By Donald H. Harrison
EL CAJON, California — During Tata Twins: The Remix, a play modernizing the ancient Greek playwright Plautus’s The Twin Menaechmus and similar farces based on mistaken identities, we first meet “Lady Tata” (Stephanie Johnson) shouting the F-word as she emerges from her Hollywood mansion. Thereafter, not one of her spoken lines seemed complete without the obscenity. The Lady Tata character’s speech pattern reminded me of my drill sergeant’s during my Army basic training.
However, I had my grandson Shor seated with me in the Stagehouse Theatre audience, so I felt a little uncomfortable even though theatre arts faculty member Jeanette Thomas, who adapted the play for Grossmont College, warned us that there was “adult” language which was not intended to shock, but rather to reflect modern times.
Afterwards, I asked Shor, 10, what he felt about all those curse words.
“I really liked them!” he declared.
“Why?” I asked.
“Because I’m 10,” he responded.
There must have been inner ten-year-olds within many members of the audience who watched the matinee on Saturday, December 3rd, because after a while the word became simply a sound, as meaningless as the phrases “you know” or “um,” which — I’m pleased to report– were not much in evidence during this student production.
Additionally, Lady Tata’s executive assistant (don’t call her a secretary), “Blackberry” (Layla Stuckey) inserted into nearly every piece of screamed dialogue such marginally relevant texting abbreviations as “OMG,” “WTF,” and “LOL.” Whereas the plot of the farce may be older than that of Shakespeare’s The Comedy of Errors, the language is as up-to-date as your iPad.
The plot of the story was quite simple, Lady Tata and Stefani (Alexa Deen) are twins, but they were separated at birth. One grew into a rock star, the other become a sweet and somewhat naive Midwestern girl. With her friend Biffy (Hannah Hedgecock), who speaks in a cartoon voice, Stefani travels to the west coast to try to meet her famous sister, who is absolutely unaware of her. When she finds her way to Lady Tata’s gated community, people assume that her simple mode of dress means Lady Tata has taken up a new mode of disguise.
There is no attempt to hide the similarity between “Lady Tata” and the real-life “Lady Gaga.” Songs like “I Was Born This Way” are piped in to underline the point. A cook who works at the mansion next door, Martha Ray (Katlyn Pavlica), even despairs of preparing dinner for Lady Tata, given the fact that the last time the rock star came over for the dinner, she took all her meat and turned it into a dress!

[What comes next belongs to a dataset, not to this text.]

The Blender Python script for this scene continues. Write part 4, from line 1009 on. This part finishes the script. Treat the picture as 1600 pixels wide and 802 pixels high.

Until near the play’s conclusion, Lady Tata and Stefani are never face-to-face on stage (although in one scene they are back-to-back). In that Lady Tata constantly changes outfits anyway, other characters just assume that the person they saw a minute before in an exotic outfit has quick changed into the Midwestern-school-girl outfit on a whim. Even Lady Tata’s husband, the forever-posing Alejandro (Aaron Duggan) and her lover next door, the always-pouting Boid (Jake Rosko) can’t tell the difference between the twins.
Under the direction of Beth Duggan, who heads Grossmont’s theatre arts department, things get even crazier with the addition to the cast of Alejandro’s mother (Kate Hewitt) and his wheelchair-racing grandmother (A.J. Duvall). The story unfolds in front of a fountain that is between the homes of Alejandro and Boid and at one point, with plastic flamingoes, these two rivals for Lady Tata’s hand have a thumb wrestling showdown and also fight a Star Wars-type duel. Duggan’s preening as Alejandro particularly delighted the audience.
Adding to the fun and the Keystone Cops feeling of the play are “FB,” (Yvette Angulo) a video-game playing assistant who constantly snaps photos of Lady Tata to be tweeted and sent on Facebook to her fans; an easily confused security guard (James Gomez); a paparazi (Ryan Casselman) and, dare I say it, a “mamarazzi” (Jamie Trevino), as well as television personality Cooper Anderson (Adrian Brown), all of whom serve as foils, diversions (other characters need to change costumes), or extras to assure the small stage is never devoid of often riotous action.